January 11, 2013 / 6:26 PM / 5 years ago

Bond investors should prepare now for higher rates-Fuss

NEW YORK, Jan 11 (Reuters) - An extended period of rising interest rates is on the horizon and bond investors should adjust their portfolios while they can, bond market veteran Dan Fuss said on Friday.

“I’ve been saying for a long time that we are in the foothills of a rise in interest rates,” said Fuss, vice chairman of Loomis Sayles & Co, with $182 billion in assets. “But I’d go a step further and say there’s been a gentle rise in the foothills.”

Markets pushed long-term Treasury yields higher last week after minutes from the last Federal Reserve meeting showed some participants thought it would be appropriate for the central bank to end an asset purchase program that has kept a lid on long-term rates.

Fuss, who has amassed more than 50 years of experience on Wall Street, said he worries most about the impact higher rates would have on high yield, or “junk,” bonds issued by companies with high levels of debt.

Global central bank policies to keep interest rates low have prompted investors to overlook credit risks associated with some of these assets as they reach for higher returns, he said.

High demand pushed the average yield on U.S. high-yield debt below 6 percent this week for the first time, according to the Barclays Capital High Yield bond index.

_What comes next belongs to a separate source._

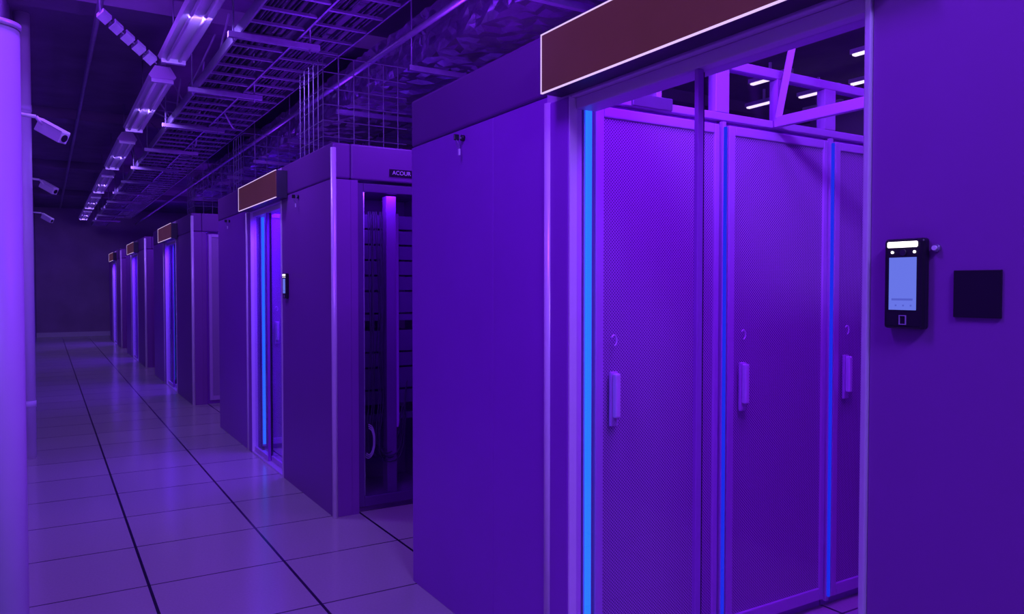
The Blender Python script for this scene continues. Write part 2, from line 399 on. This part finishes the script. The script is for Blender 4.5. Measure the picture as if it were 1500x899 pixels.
# ---------------------------------------------------------------- left side things
e = empty('white_partition_post', (-0.085, 1.92, 0))
rods('post', [((-0.087, 1.92, 0), (-0.087, 1.92, 1.87))], 0.05, M['post'], e, 48)
rods('post_cap', [((-0.087, 1.92, 1.87), (-0.087, 1.92, 1.882))], 0.053, M['alu'], e, 48)
boxes('post_wall_bracket', [(-0.2, -0.08, 1.90, 1.94, 1.80, 1.86), (-0.2, -0.08, 1.90, 1.94, 0.3, 0.36)], M['dark'], e)
e = empty('white_downpipe', (-0.12, 7.1, 0))
rods('pipe', [((-0.125, 7.1, 0), (-0.125, 7.1, ZC))], 0.055, M['white'], e, 32)
rods('pipe_collars', [((-0.125, 7.1, z), (-0.125, 7.1, z+0.05)) for z in (0.4, 2.7)], 0.058, M['white'], e, 32)
def cctv(y, z, s=0.85):
    e = empty('security_camera', (XL, y, z))
    x = XL
    boxes('wall_mount', [(x, x+0.03, y-0.05, y+0.05, z+0.04, z+0.14)], M['white'], e, 0.006)
    rods('bracket_arm', [((x+0.03, y, z+0.09), (x+0.17, y, z+0.08)), ((x+0.17, y, z+0.08), (x+0.22, y, z+0.02))], 0.011, M['white'], e, 12)
    d = Vector((0.72, -0.55, -0.48)).normalized()
    me = bpy.data.meshes.new('housing'); bm = bmesh.new()
    rot = d.to_track_quat('Y', 'Z').to_matrix().to_4x4()
    c = Vector((x+0.25, y, z))
    bmesh.ops.create_cube(bm, size=1, matrix=Matrix.Translation(c) @ rot @ Matrix.Diagonal((0.085*s, 0.20*s, 0.08*s, 1)))
    bmesh.ops.create_cube(bm, size=1, matrix=Matrix.Translation(c+Vector((0, 0, 0.047*s))) @ rot @ Matrix.Diagonal((0.10*s, 0.23*s, 0.01*s, 1)))
    bm.to_mesh(me); bm.free(); me.materials.append(M['white'])
    h = link(bpy.data.objects.new('housing', me), e)
    md = h.modifiers.new('b', 'BEVEL'); md.width = 0.005; md.segments = 3
    rods('lens', [(c+d*0.09*s, c+d*0.106*s)], 0.026*s, M['black'], e, 24)
for y, z in ((5.3, 2.25), (9.4, 2.37), (14.0, 2.40)):
    cctv(y, z)

# ---------------------------------------------------------------- ceiling services
for y in (3.75, 6.6, 9.6, 12.7, 15.8, 18.8):
    e = empty('linear_luminaire', (0.81, y, 3.0))
    L = 2.3
    me = bpy.data.meshes.new('housing'); bm = bmesh.new()
    prof = [(-0.055, 3.06), (-0.10, 2.985), (-0.085, 2.965), (0.085, 2.965), (0.10, 2.985), (0.055, 3.06)]
    r0 = [bm.verts.new((0.81+p[0], y, p[1])) for p in prof]; r1 = [bm.verts.new((0.81+p[0], y+L, p[1])) for p in prof]
    bm.faces.new(r0); bm.faces.new(list(reversed(r1)))
    for k in range(6): bm.faces.new([r0[k], r1[k], r1[(k+1) % 6], r0[(k+1) % 6]])
    bmesh.ops.recalc_face_normals(bm, faces=bm.faces)
    bm.to_mesh(me); bm.free(); me.materials.append(M['white']); link(bpy.data.objects.new('housing', me), e)
    rods('tubes', [((0.77, y+0.05, 2.955), (0.77, y+L-0.05, 2.955)), ((0.85, y+0.05, 2.955), (0.85, y+L-0.05, 2.955))], 0.011, M['white'], e, 12)
    boxes('end_caps', [(0.73, 0.89, y+0.01, y+0.05, 2.935, 2.965), (0.73, 0.89, y+L-0.05, y+L-0.01, 2.935, 2.965)], M['alu'], e)
e = empty('lighting_trunking', (0.81, 3.5, 3.07))
boxes('trunk', [(0.79, 0.83, 3.5, 22.0, 3.065, 3.10)], M['galv'], e)
rods('drop_rods', [((0.81, 4+i*2.0, 3.10), (0.81, 4+i*2.0, ZC)) for i in range(9)], 0.005, M['galv'], e)

def ladder(xa, xb, z, y0, y1, step=0.25):
    e = empty('cable_ladder_tray', (xa, y0, z))
    boxes('side_rails', [(xa, xa+0.012, y0, y1, z, z+0.07), (xb-0.012, xb, y0, y1, z, z+0.07)], M['galv'], e)
    L = []; y = y0
    while y < y1:
        L.append((xa+0.012, xb-0.012, y, y+0.025, z+0.005, z+0.02)); y += step
    boxes('rungs', L, M['galv'], e)
    cl = []
    for i in range(22):
        x = xa+0.03+(xb-xa-0.06)*random.random(); pts = []
        y = y0
        while y <= y1:
            pts.append((x+random.uniform(-.012, .012), y, z+0.03+random.random()*0.03)); y += 1.2
        cl.append(pts)
    tube('cables', cl, 0.010, M['cable'], e)
ladder(1.02, 1.36, 2.86, 2.6, 22, 0.25)
ladder(1.5, 1.93, 3.08, 1.5, 22, 0.3)
y = 3.3
while y < 21:
    e = empty('strut_hanger', (0.9, y, 2.8))
    boxes('strut', [(0.95, 1.50, y, y+0.035, 2.822, 2.855)], M['cable_l'], e)
    rods('threaded_rods', [((0.98, y+0.017, 2.80), (0.98, y+0.017, ZC)), ((1.44, y+0.017, 2.80), (1.44, y+0.017, ZC))], 0.006, M['galv'], e)
    y += 1.5
def basket(x0, x1, y0, y1, z0, z1, s=0.1):
    segs = []
    x = x0
    while x <= x1+1e-4:
        segs.append(((x, y0, z0), (x, y0, z1)))
        segs.append(((x, y0, z0), (x, y1, z0))); x += s
    z = z0
    while z <= z1+1e-4:
        segs.append(((x0, y0, z), (x1, y0, z)))
        segs.append(((x0, y0, z), (x0, y1, z)))
        z += s
    y = y0
    while y <= y1+1e-4:
        segs.append(((x0, y, z0), (x1, y, z0)))
        segs.append(((x0, y, z0), (x0, y, z1)))
        y += s
    rods('wire_cable_basket', segs, 0.0032, M['galv'], None, 4)
basket(1.5, 2.06, 4.75, 5.25, 2.18, 2.78)
basket(1.5, 2.0, 7.0, 7.4, 2.18, 2.68)
basket(1.5, 2.0, 9.6, 10.1, 2.18, 2.78)
def duct(name, x0, x1, y0, y1, z0, z1, nx=6, ny=60, nz=5, amp=0.02):
    e = empty(name, (x0, y0, z0))
    me = bpy.data.meshes.new('foil_skin'); bm = bmesh.new()
    def face_grid(o, u, v, nu, nv):
        g = [[bm.verts.new(Vector(o)+Vector(u)*i/nu+Vector(v)*j/nv) for j in range(nv+1)] for i in range(nu+1)]
        for i in range(nu):
            for j in range(nv): bm.faces.new((g[i][j], g[i+1][j], g[i+1][j+1], g[i][j+1]))
    dx, dy, dz = x1-x0, y1-y0, z1-z0
    face_grid((x0, y0, z0), (dx, 0, 0), (0, dy, 0), nx, ny); face_grid((x0, y0, z1), (dx, 0, 0), (0, dy, 0), nx, ny)
    face_grid((x0, y0, z0), (0, 0, dz), (0, dy, 0), nz, ny); face_grid((x1, y0, z0), (0, 0, dz), (0, dy, 0), nz, ny)
    face_grid((x0, y0, z0), (dx, 0, 0), (0, 0, dz), nx, nz); face_grid((x0, y1, z0), (dx, 0, 0), (0, 0, dz), nx, nz)
    bmesh.ops.remove_doubles(bm, verts=bm.verts, dist=1e-4)
    for v in bm.verts: v.co += Vector([random.uniform(-amp, amp) for _ in range(3)])
    bmesh.ops.triangulate(bm, faces=bm.faces)
    bmesh.ops.recalc_face_normals(bm, faces=bm.faces)
    bm.to_mesh(me); bm.free(); me.materials.append(M['foil'])
    link(bpy.data.objects.new('foil_skin', me), e)
    segs = []; bars = []
    y = y0+0.6
    while y < y1:
        segs += [((x0-0.04, y, z0-0.05), (x0-0.04, y, ZC)), ((x1+0.04, y, z0-0.05), (x1+0.04, y, ZC))]
        bars.append((x0-0.06, x1+0.06, y-0.018, y+0.018, z0-0.055, z0-0.02)); y += 1.5
    rods('hanger_rods', segs, 0.005, M['galv'], e); boxes('hanger_bars', bars, M['galv'], e)
duct('insulated_air_duct', 2.16, 2.85, 1.2, 14, 2.84, 3.16, 11, 170, 6, 0.010)
duct('insulated_air_duct', 3.1, 3.6, 1.2, 14, 2.95, 3.2, 8, 170, 4, 0.010)
rods('sprinkler_pipe', [((2.02, 1, 2.95), (2.02, 22, 2.95)), ((0.35, 3, 3.27), (0.35, 22, 3.27))], 0.020, M['galv'], None, 12)
y = 3.5
segs = []
while y < 21:
    segs.append(((1.50, y, 3.24), (random.uniform(1.9, 2.05), y, 3.24))); y += 0.75
rods('electrical_conduit', segs, 0.012, M['galv'], None, 8)
cl = []
for i in range(20):
    x = random.uniform(1.0, 1.6); y = random.uniform(3.2, 14)
    cl.append([(x, y, 3.25), (x+random.uniform(-.1, .2), y+random.uniform(.1, .4), 3.0+random.uniform(-.05, .1)), (x+random.uniform(-.1, .3), y+random.uniform(.5, 1.2), 2.99+random.uniform(-.05, .2)), (x+random.uniform(0, .4), y+random.uniform(1.2, 1.8), 3.3)])
tube('loose_ceiling_cables', cl, 0.008, M['cable_l'])
e = empty('slotted_hanging_bracket', (0.3, 5.5, 3.1))
a, b = Vector((0.32, 5.52, 3.06)), Vector((0.66, 5.68, 2.83))
for k in range(5):
    p = a.lerp(b, k/5); q = a.lerp(b, (k+0.72)/5)
    rods('slat_%d' % (k+1), [(p, q)], 0.042, M['cable_l'], e, 4)
rods('bracket_wire', [(a, (0.32, 5.52, ZC)), (a, b)], 0.006, M['galv'], e)
for x, y in ((5.87, 5.0), (5.87, 3.9), (6.7, 4.5), (6.6, 5.7), (6.7, 5.1), (7.3, 5.5), (7.4, 4.9)):
    e = empty('tube_light', (x, y, 3.3))
    boxes('housing', [(x-0.03, x+0.03, y-0.24, y+0.24, 3.30, 3.34)], M['white'], e)
    boxes('stem', [(x-0.01, x+0.01, y-0.01, y+0.01, 3.34, ZC)], M['white'], e)
    boxes('diffuser', [(x-0.022, x+0.022, y-0.22, y+0.22, 3.285, 3.30)], M['lum'], e)

# ---------------------------------------------------------------- lights
area('aisle_light', (2.5, 1.5, 3.2), (0, 0.25, -1), 2.0, 0.5, 165, DEEP)
area('aisle_fill_light', (1.70, 1.15, 2.4), (0.15, 0.8, -1), 0.3, 0.2, 14, DEEP)
for i, (a, b, c, mt) in enumerate(pods[1:]):
    area('aisle_light', (1.95, (a+b)/2, 2.14), (-0.45, 0, -1), 0.8, 0.6, 46, (0.12, 0.008, 1.0))
area('corridor_fill', (0.55, -1.0, 3.1), (0.1, 0.8, -0.75), 0.7, 0.3, 54, (0.30, 0.17, 1.0))  # added corridor fill from behind the camera, no fixture modelled
area('corridor_fill', (0.15, 1.5, 3.3), (0.75, 0.35, -1), 0.3, 0.8, 46, (0.24, 0.03, 1.0))  # added violet wash to brighten the near pod panels, out of view
area('corridor_fill', (0.0, 5.2, 3.3), (0.7, 0.5, -1), 0.2, 0.5, 14, (0.26, 0.05, 1.0))  # added violet wash for the pod panels further along
for y, p in ((4.9, 15), (7.75, 12), (10.75, 11), (13.85, 11), (16.95, 13), (19.95, 18)):
    area('added_down_fill', (0.81, y, 2.925), (0.05, 0.40, -0.9), 0.14, 0.25, p, (0.32, 0.18, 1.0))  # added corridor fill tucked below the luminaires, which are themselves unlit
for y in (3.78, 8.4, 13.3, 18.0):
    area('open_aisle_fill', (2.0, y, 2.6), (0, 0.5, -1), 0.4, 0.3, 8, (0.25, 0.05, 1.0))  # added fill to brighten the rack fronts in the open aisles
for y, p in ((3.7, 18), (6, 7), (8.4, 7), (14, 6), (19, 5)):
    area('ceiling_wash_fill', (1.95, y, 2.2), (-0.1, 0.0, 1), 0.3, 0.5, p, (0.24, 0.025, 1.0))  # added upward fill above the pods to lift the dark ceiling

w = bpy.data.worlds.new('world'); sc.world = w; w.use_nodes = True
w.node_tree.nodes['Background'].inputs[0].default_value = (0.15, 0.03, 0.5, 1)
w.node_tree.nodes['Background'].inputs[1].default_value = 0.05

# ---------------------------------------------------------------- camera
cam = bpy.data.cameras.new('camera'); cam.sensor_width = 36; cam.lens = 1130/1500*36; cam.clip_start = 0.02
co = bpy.data.objects.new('camera', cam); co.location = (0, 0, 1.34)
co.rotation_euler = (math.radians(90-1.495), 0, math.radians(-31.2))
COL.objects.link(co); sc.camera = co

“People say credits are getting so much better. That’s baloney sausage. The credit cycle peaked a year and a half ago,” Fuss said.

“What has got better - and it’s very helpful to many issuers who would have had trouble accessing the market - is this push, push, push for yield ... As long as the flow of funds keeps coming, it prolongs the life of many marginal credits.”

Fuss, who manages the Loomis Sayles Bond Fund, said that means investors should gravitate toward shorter-duration bonds and target companies with strong market share and growth potential.

“That will be the key in a rising rate environment,” he said. “Someone might say, ‘Well, that sounds like growth stocks.’ That’s right. You want the survivors.”

Fuss said rates are not likely to rise sharply until the Fed starts to back away from its commitment to asset purchases and record low rates but warned that waiting too long will make it hard to adjust.

“When winter comes, if you’re not prepared, you are in real serious trouble,” he said.